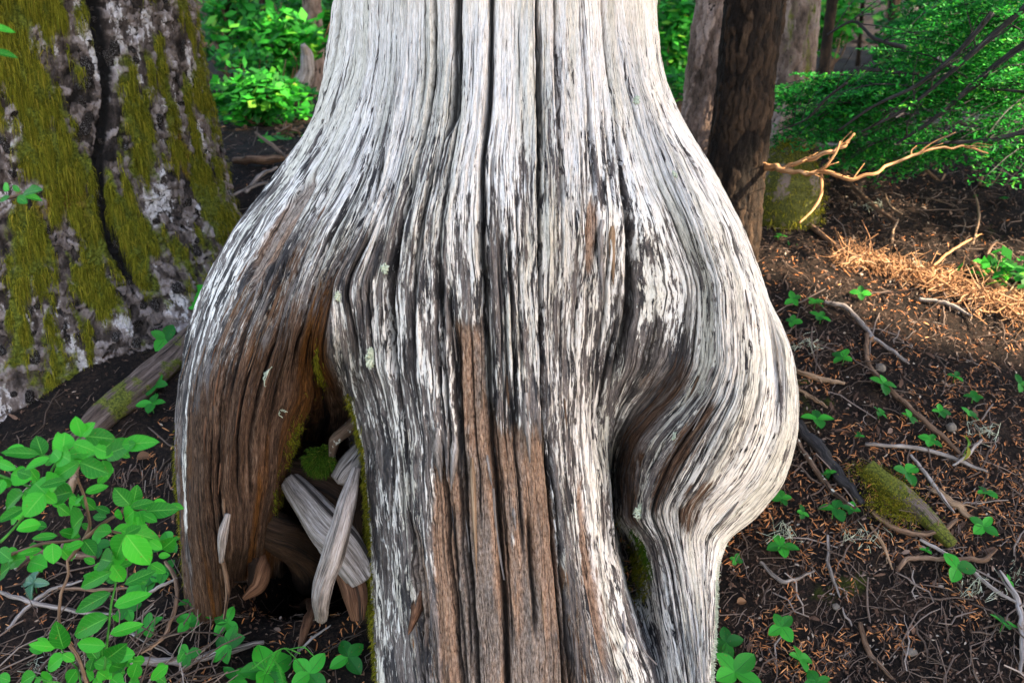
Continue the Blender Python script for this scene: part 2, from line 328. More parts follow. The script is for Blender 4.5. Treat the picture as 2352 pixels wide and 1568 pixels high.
MOSS = mat_island('olive_moss', [(0, (.014, .018, .003)), (.4, (.085, .092, .008)), (.75, (.26, .25, .020)), (1, (.36, .27, .035))], .9, .1, .25)
MOSSG = mat_island('green_moss', [(0, (.008, .028, .003)), (.5, (.028, .095, .007)), (.85, (.09, .15, .012)), (1, (.16, .14, .03))], .9, .1, .25)
LICHEN = mat_island('pale_lichen', [(0, (.30, .34, .25)), (.5, (.50, .55, .42)), (1, (.70, .73, .60))], .9, .1)
NEEDLE = mat_island('fallen_needles', [(0, (.06, .026, .012)), (.3, (.24, .095, .035)), (.7, (.55, .20, .06)), (1, (.66, .34, .15))], .6, .3)
CHIPS = mat_island('bark_and_leaf_chips', [(0, (.010, .006, .005)), (.45, (.045, .024, .017)), (.8, (.13, .070, .045)), (.95, (.30, .21, .16)), (1, (.55, .48, .40))], .8)
TWIG = mat_island('litter_twigs', [(0, (.020, .013, .010)), (.45, (.085, .055, .040)), (.85, (.22, .16, .13)), (1, (.42, .35, .31))], .8)
PEB = mat_island('pale_stone', [(0, (.10, .08, .065)), (1, (.20, .17, .14))], .8)
LEAF1 = mat_leaf('shrub_leaf', (.014, .18, .012), (.060, .50, .030), (.20, .60, .09), 7, .38)
LEAF2 = mat_leaf('rosette_leaf', (.010, .12, .014), (.045, .38, .030), (.012, .10, .02), 3, .3)
LEAFY = mat_leaf('yellowing_leaf', (.07, .22, .01), (.30, .24, .01), (.2, .3, .05), 3, .35)
LEAFG = mat_leaf('glossy_grey_green_leaf', (.02, .09, .035), (.10, .22, .13), (.25, .38, .28), 8, .1, .3)
DRY = mat_leaf('dry_leaf', (.12, .05, .02), (.30, .16, .08), (.10, .05, .03), 5, .2)
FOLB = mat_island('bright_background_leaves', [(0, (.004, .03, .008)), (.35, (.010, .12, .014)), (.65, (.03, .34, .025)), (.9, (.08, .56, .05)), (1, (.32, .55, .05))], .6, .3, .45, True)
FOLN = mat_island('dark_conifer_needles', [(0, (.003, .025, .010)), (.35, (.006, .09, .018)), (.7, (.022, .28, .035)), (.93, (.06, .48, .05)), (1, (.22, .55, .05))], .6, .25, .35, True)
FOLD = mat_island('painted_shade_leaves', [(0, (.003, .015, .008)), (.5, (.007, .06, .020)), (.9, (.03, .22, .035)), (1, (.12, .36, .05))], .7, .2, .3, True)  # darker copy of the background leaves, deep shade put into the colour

BLOCKER = mat_island('blocker_leaves', [(0, (.005, .03, .013)), (1, (.02, .12, .03))], .7, .2, .06)  # leaves of the unseen layer added to block the sun
ORANGE = mat_limb('sun_tinted_tan_wood', [(.36, (.10, .04, .015)), (.5, (.40, .20, .085)), (.66, (.66, .42, .23))])  # tan wood turned orange, warm sunlight put into its colour
# ================================================================== THE GROUND
def sheet(name, xs, ys, hole=None):
    X, Y = np.meshgrid(xs, ys); Z = gh(X, Y)
    if hole is not None: Z = Z - hole
    V = np.stack([X, Y, Z], -1)
    o = ob(name, mesh_np(name, V, grid_faces(len(ys), len(xs)), SOIL)); o['kind'] = 'structure'; return o
xs = np.concatenate([np.linspace(-5, -2.2, 60)[:-1], np.linspace(-2.2, 3.4, 420), np.linspace(3.4, 8, 80)[1:]])
ys = np.concatenate([np.linspace(.6, 1.5, 60)[:-1], np.linspace(1.5, 4.6, 300), 4.6*np.exp(np.linspace(0, 1.2, 150))[1:]])
far_x = np.concatenate([np.linspace(-150, -5, 60)[:-1], xs[::6], np.linspace(8, 150, 60)[1:]])
far_y = np.concatenate([np.linspace(-80, .6, 50)[:-1], ys[::6], ys[-1]+np.cumsum(np.linspace(.3, 6, 50))])
X, Y = np.meshgrid(far_x, far_y); inside = (X > -4.9) & (X < 7.9) & (Y > .7) & (Y < ys[-1]-.2)
o = ob('forest_floor_beyond', mesh_np('forest_floor_beyond', np.stack([X, Y, gh(X, Y)-.004-.4*inside], -1), grid_faces(len(far_y), len(far_x)), SOIL)); o['kind'] = 'structure'
sheet('forest_floor', xs, ys)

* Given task
Copy out precisely the lines that begin at the line containing "(.32, .55, .05))], .6, .3, .45, True)" and end at the line containing "(.12, .36, .05))], .7, .2, .3, True)", including both; write nothing else.

* Task result
FOLB = mat_island('bright_background_leaves', [(0, (.004, .03, .008)), (.35, (.010, .12, .014)), (.65, (.03, .34, .025)), (.9, (.08, .56, .05)), (1, (.32, .55, .05))], .6, .3, .45, True)
FOLN = mat_island('dark_conifer_needles', [(0, (.003, .025, .010)), (.35, (.006, .09, .018)), (.7, (.022, .28, .035)), (.93, (.06, .48, .05)), (1, (.22, .55, .05))], .6, .25, .35, True)
FOLD = mat_island('painted_shade_leaves', [(0, (.003, .015, .008)), (.5, (.007, .06, .020)), (.9, (.03, .22, .035)), (1, (.12, .36, .05))], .7, .2, .3, True)  # darker copy of the background leaves, deep shade put into the colour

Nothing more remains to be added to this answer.